Dining

In My Kitchen: Hugo Matheson, The Kitchen

This chef's credo—simple food, done well—extends from his Boulder café, the Kitchen, to cooking at home.

By
March 2009

Kitchen Cred London-born Matheson, 40, grew up in Suffolk and attended London's Leiths School of Food and Wine. After bartending in Italy and working hotel and restaurant jobs in England, he moved to Colorado and received a degree in interior design from the Art Institute of Colorado in 2002. But the pull of the culinary world was strong, and five years ago this month he opened the Kitchen in Boulder.

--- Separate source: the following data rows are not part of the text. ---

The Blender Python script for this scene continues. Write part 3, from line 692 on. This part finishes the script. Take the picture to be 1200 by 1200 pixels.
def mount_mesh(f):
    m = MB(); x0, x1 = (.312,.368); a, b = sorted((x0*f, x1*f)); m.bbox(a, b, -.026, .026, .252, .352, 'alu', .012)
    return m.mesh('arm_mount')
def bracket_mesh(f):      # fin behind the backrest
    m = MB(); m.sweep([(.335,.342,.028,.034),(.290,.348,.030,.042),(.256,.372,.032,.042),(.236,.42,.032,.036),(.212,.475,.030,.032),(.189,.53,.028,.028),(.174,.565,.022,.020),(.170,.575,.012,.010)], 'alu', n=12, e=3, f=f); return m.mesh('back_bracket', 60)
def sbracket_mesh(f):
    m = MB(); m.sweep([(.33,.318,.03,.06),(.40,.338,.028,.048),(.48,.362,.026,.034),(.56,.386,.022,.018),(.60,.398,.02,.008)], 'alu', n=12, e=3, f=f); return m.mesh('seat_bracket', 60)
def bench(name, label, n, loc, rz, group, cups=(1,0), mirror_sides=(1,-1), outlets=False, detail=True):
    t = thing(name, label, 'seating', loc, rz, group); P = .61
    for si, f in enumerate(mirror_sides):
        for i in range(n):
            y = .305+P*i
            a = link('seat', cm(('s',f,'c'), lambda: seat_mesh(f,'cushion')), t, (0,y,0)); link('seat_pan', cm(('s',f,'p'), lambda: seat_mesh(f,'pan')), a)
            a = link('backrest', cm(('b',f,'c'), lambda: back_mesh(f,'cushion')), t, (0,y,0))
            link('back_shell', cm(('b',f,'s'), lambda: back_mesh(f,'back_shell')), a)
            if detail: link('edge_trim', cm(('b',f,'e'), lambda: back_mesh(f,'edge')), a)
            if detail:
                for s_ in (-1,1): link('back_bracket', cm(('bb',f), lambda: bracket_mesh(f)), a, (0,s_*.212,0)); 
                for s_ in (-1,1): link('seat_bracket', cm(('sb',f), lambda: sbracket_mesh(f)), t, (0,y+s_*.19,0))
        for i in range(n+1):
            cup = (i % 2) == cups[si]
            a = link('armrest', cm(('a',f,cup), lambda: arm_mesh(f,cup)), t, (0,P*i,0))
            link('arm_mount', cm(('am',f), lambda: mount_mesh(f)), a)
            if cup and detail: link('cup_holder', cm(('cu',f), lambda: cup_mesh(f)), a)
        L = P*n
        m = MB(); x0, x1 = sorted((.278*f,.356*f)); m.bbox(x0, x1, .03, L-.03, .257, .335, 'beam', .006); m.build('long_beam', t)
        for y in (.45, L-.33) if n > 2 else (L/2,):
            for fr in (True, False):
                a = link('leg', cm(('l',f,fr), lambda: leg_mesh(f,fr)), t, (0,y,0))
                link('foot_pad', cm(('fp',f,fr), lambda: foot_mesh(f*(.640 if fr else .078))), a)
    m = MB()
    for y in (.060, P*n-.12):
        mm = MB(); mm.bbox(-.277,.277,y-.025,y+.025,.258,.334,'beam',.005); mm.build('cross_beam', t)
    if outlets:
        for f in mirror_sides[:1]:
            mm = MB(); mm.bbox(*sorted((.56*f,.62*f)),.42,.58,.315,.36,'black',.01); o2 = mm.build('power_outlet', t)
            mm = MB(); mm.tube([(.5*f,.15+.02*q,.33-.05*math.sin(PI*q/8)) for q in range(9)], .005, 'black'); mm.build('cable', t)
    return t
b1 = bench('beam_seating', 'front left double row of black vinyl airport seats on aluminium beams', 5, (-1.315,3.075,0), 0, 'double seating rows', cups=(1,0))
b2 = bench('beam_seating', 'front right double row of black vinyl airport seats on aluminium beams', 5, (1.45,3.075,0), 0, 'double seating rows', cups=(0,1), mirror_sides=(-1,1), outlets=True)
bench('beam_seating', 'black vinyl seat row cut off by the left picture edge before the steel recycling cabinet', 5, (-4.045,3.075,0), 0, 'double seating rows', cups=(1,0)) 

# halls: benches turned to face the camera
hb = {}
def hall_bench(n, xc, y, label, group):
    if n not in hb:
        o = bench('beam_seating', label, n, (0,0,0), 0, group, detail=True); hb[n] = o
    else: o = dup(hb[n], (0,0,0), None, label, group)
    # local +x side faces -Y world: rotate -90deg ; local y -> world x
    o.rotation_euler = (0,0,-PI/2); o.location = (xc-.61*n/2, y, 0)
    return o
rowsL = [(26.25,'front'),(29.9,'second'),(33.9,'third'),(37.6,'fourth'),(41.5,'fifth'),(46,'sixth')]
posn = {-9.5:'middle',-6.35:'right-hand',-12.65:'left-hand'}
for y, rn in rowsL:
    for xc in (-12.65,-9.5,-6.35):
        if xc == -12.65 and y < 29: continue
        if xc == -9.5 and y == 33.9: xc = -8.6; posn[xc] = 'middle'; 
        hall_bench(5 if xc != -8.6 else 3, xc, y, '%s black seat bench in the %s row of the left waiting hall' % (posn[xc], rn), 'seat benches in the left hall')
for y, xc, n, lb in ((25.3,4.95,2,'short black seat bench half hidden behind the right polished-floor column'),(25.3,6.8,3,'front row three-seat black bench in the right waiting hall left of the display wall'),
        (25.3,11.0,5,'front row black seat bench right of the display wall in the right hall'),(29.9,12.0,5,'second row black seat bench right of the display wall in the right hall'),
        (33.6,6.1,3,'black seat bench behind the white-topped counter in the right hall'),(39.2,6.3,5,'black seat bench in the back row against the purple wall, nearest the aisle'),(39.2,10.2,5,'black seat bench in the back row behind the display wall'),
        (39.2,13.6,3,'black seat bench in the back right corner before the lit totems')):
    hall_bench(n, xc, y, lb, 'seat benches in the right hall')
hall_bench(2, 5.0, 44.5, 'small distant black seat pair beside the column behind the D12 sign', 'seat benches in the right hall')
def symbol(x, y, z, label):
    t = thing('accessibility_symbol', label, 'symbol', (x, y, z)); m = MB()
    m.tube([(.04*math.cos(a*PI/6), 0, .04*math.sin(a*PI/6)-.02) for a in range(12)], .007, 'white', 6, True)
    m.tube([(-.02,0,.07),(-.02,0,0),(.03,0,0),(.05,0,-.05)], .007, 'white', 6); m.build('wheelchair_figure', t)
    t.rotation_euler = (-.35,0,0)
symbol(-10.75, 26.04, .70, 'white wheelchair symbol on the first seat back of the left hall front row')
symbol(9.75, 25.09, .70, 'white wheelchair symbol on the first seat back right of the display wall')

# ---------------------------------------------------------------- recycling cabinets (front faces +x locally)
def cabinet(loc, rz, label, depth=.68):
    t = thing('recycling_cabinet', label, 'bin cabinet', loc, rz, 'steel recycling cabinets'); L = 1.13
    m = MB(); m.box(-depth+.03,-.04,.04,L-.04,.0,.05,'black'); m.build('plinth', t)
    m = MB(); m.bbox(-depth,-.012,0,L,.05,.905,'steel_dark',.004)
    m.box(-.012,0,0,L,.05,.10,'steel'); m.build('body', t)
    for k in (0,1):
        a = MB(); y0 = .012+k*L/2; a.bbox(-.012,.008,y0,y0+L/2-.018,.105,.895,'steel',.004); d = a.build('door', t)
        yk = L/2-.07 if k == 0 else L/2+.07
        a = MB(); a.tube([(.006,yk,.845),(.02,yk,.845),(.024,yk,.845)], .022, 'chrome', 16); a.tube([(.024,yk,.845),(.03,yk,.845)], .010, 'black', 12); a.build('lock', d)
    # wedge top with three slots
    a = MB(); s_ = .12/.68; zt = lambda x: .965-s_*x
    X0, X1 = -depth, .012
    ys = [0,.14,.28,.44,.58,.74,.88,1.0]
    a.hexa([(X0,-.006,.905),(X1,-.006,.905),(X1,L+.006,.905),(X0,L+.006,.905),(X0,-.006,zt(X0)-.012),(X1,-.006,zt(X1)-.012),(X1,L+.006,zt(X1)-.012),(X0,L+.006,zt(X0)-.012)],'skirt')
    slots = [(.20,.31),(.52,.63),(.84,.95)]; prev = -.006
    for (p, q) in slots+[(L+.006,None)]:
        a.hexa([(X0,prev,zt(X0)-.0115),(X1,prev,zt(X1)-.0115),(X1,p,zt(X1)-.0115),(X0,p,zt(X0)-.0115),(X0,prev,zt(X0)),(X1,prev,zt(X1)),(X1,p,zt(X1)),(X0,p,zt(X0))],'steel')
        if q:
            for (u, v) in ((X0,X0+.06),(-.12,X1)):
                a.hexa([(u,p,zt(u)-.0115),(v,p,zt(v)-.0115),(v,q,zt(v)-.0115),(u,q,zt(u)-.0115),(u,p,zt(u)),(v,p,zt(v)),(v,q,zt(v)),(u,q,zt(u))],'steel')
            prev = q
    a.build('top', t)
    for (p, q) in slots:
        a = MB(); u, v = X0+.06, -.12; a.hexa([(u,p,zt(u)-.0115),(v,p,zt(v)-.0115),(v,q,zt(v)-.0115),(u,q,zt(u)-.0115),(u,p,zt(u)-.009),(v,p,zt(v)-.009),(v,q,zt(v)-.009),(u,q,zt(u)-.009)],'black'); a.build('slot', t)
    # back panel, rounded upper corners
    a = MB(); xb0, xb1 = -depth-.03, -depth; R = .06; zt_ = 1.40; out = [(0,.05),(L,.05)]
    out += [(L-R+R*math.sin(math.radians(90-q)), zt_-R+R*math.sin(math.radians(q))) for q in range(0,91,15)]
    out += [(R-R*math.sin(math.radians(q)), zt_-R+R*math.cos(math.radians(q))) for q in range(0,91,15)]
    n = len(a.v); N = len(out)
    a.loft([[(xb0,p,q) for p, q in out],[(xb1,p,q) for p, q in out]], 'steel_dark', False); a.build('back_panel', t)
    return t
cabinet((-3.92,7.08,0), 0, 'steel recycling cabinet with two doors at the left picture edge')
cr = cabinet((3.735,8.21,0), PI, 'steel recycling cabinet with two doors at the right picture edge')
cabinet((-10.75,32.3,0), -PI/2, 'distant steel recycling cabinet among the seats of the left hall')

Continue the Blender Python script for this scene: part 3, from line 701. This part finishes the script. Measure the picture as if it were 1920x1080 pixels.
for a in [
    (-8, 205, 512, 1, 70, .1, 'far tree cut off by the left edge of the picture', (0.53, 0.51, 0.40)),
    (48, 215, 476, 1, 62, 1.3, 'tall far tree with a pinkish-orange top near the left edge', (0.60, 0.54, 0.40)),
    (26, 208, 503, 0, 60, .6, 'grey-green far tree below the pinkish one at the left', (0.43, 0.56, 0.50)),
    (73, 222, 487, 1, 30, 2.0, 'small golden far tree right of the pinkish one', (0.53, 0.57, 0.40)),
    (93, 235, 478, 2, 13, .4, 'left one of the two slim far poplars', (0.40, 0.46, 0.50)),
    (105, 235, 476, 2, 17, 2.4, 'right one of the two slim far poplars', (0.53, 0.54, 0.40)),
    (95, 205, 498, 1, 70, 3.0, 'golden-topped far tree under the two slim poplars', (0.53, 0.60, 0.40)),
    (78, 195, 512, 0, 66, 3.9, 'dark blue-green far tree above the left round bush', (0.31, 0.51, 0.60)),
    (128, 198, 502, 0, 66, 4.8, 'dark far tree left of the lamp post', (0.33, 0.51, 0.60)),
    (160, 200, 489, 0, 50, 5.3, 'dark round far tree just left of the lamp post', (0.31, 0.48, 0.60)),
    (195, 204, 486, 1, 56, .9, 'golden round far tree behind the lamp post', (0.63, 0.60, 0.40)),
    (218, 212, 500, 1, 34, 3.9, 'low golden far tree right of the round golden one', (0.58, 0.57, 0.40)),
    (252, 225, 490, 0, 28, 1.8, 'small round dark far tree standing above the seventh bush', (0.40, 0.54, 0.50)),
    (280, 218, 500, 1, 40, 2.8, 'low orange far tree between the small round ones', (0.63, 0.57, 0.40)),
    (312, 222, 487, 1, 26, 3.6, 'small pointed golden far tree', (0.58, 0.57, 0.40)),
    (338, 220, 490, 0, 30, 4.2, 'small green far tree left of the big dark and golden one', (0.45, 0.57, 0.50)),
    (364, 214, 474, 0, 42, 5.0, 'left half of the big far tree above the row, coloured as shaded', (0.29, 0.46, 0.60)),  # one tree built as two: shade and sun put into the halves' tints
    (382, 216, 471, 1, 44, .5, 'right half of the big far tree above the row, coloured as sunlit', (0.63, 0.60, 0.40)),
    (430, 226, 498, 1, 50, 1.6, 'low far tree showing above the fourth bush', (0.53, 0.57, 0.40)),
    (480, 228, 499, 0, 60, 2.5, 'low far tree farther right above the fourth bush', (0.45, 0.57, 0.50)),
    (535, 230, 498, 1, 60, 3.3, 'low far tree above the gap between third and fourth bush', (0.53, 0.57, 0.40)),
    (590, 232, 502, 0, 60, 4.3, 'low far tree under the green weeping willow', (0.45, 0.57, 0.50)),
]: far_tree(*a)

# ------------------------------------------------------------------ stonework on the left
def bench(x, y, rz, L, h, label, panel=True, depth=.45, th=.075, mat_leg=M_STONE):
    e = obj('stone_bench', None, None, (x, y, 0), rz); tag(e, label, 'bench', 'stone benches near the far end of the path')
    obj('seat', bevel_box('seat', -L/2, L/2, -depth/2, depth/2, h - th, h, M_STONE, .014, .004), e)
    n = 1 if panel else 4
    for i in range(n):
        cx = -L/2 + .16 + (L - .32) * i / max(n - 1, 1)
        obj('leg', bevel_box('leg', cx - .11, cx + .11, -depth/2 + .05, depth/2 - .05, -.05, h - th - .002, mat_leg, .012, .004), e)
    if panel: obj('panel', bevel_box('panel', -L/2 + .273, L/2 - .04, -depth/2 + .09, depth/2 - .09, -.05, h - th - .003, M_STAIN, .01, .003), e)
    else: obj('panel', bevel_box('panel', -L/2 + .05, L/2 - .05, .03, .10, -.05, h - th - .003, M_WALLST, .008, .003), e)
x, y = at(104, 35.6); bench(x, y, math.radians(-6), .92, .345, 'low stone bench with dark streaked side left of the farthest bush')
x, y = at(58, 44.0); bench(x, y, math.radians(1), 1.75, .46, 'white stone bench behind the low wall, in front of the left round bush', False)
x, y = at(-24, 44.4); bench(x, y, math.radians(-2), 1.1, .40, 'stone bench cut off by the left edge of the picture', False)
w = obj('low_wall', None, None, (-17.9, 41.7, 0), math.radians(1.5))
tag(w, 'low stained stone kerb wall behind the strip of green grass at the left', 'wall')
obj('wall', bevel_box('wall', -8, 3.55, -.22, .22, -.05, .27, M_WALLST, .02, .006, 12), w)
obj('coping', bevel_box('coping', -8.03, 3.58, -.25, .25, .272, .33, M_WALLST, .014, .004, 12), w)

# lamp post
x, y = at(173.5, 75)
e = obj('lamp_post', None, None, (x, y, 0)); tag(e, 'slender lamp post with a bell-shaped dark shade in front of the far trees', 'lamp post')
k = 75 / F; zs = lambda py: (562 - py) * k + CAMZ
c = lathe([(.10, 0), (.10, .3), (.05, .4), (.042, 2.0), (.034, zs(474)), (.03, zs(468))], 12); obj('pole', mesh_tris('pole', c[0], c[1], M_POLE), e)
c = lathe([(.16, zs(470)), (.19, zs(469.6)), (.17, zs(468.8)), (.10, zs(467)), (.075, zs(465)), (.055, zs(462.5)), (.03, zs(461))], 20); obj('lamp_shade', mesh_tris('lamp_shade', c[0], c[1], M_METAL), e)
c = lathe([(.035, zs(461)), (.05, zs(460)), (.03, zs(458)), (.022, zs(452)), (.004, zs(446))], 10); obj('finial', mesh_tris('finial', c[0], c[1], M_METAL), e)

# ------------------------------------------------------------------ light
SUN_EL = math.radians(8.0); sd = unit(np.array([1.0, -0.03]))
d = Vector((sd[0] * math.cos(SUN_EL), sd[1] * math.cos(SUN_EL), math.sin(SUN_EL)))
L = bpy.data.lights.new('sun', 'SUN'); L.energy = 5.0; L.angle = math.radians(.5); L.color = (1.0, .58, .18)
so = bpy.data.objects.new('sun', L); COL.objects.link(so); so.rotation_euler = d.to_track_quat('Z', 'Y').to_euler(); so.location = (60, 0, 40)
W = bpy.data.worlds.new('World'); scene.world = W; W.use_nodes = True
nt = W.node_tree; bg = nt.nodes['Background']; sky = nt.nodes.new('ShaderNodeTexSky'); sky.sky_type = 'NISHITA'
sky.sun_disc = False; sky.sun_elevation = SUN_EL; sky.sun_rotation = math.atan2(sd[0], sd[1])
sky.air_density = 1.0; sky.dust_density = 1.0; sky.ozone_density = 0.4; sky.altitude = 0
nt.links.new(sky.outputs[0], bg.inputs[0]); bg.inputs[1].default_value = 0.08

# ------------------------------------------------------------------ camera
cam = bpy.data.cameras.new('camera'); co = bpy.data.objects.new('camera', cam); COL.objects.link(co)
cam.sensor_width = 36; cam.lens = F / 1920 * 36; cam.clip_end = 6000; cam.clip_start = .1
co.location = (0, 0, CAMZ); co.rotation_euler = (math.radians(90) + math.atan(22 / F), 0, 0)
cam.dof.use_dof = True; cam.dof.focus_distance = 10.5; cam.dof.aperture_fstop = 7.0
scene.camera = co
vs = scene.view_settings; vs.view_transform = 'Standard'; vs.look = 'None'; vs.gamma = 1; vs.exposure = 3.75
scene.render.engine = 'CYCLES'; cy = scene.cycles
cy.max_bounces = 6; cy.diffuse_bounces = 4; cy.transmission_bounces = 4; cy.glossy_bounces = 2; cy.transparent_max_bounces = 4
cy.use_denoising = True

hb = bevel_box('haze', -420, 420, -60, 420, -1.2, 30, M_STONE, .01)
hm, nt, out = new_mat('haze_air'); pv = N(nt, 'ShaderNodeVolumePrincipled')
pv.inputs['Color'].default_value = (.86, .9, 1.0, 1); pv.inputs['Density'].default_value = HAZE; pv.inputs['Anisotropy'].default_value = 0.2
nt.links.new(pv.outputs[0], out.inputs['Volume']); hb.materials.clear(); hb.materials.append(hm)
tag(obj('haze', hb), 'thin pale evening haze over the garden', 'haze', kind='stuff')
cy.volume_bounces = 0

Food for Thought "I made this in 1996," he says, displaying a large framed poster of handwritten notes and sketches that outline his inspiration for the Kitchen. "I was sitting in the hills of Tuscany and wrote out the place of my dreams." The notes reflect his ideal restaurant environment: "A clean, crisp feel. Colors white. Flowers simple. This is all to be continued into the food."

Mix & Match "I don't like to buy things in sets," he says of his collection of unmatched plates, bowls, and silverware. "I pick things up at the Portobello Market [in London] when I go back a couple of times a year." Along with his market finds, Matheson's silverware includes his grandmother's silver-plate demitasse spoons and dinner knives from his mother's attic.

Veggie Friendly "I try to use meat in moderation—so much energy and effort goes into raising meat, I try to encourage vegetarian meals and appetizers." Matheson whips up satisfying main dishes such as spinach risotto or pasta with broccoli, and makes hummus for an easy meatless dish.

Food Chain "I think it's important for my kids to see where their food comes from. Anne from Cure Organic Farm rears two pigs each year, and I help with the butchering. One year my kids were riding the pigs one week, and the next they were rubbing salt on their shoulders."

Gone Fishing "We call this the glug-glug jug," Matheson says, holding up this fish-shaped pitcher, which makes a loud gulping sound when poured. "It was my grandmother's, and I have fond memories of it. Now my kids love it, too."

Fresh English Pea Salad (Serves 4-6)

This is a flavorful salad in the early spring, when peas still taste nutty.

 

  • 1 pound fresh English peas
  • 1 bunch fresh mint
  • ½ bunch arugula
  • Juice of at least 1 lemon
  • 4 tablespoons olive oil
  • Salt and pepper
  • ½ pound pecorino cheese (feta cheese can be substituted)

 

If in peapods, remove peas. Bring a pot of very salty water (you want it to taste like the sea) to a boil. Add peas and boil for about 1 minute, just until color changes to a consistent bright green. Remove and cool in ice water or under running cold water. (The cold water stops the cooking and keeps the peas bright green.)

Wash and dry mint and arugula. In a bowl, combine peas with mint and arugula. Add juice of 1 lemon, olive oil, and a pinch of salt and pepper. Shave half of the pecorino onto a cutting board and reserve. Shave remaining pecorino, chop, and add to salad; toss. Taste and adjust seasoning with more lemon juice or olive oil as desired.

Serve immediately, topped with reserved shaved pecorino cheese.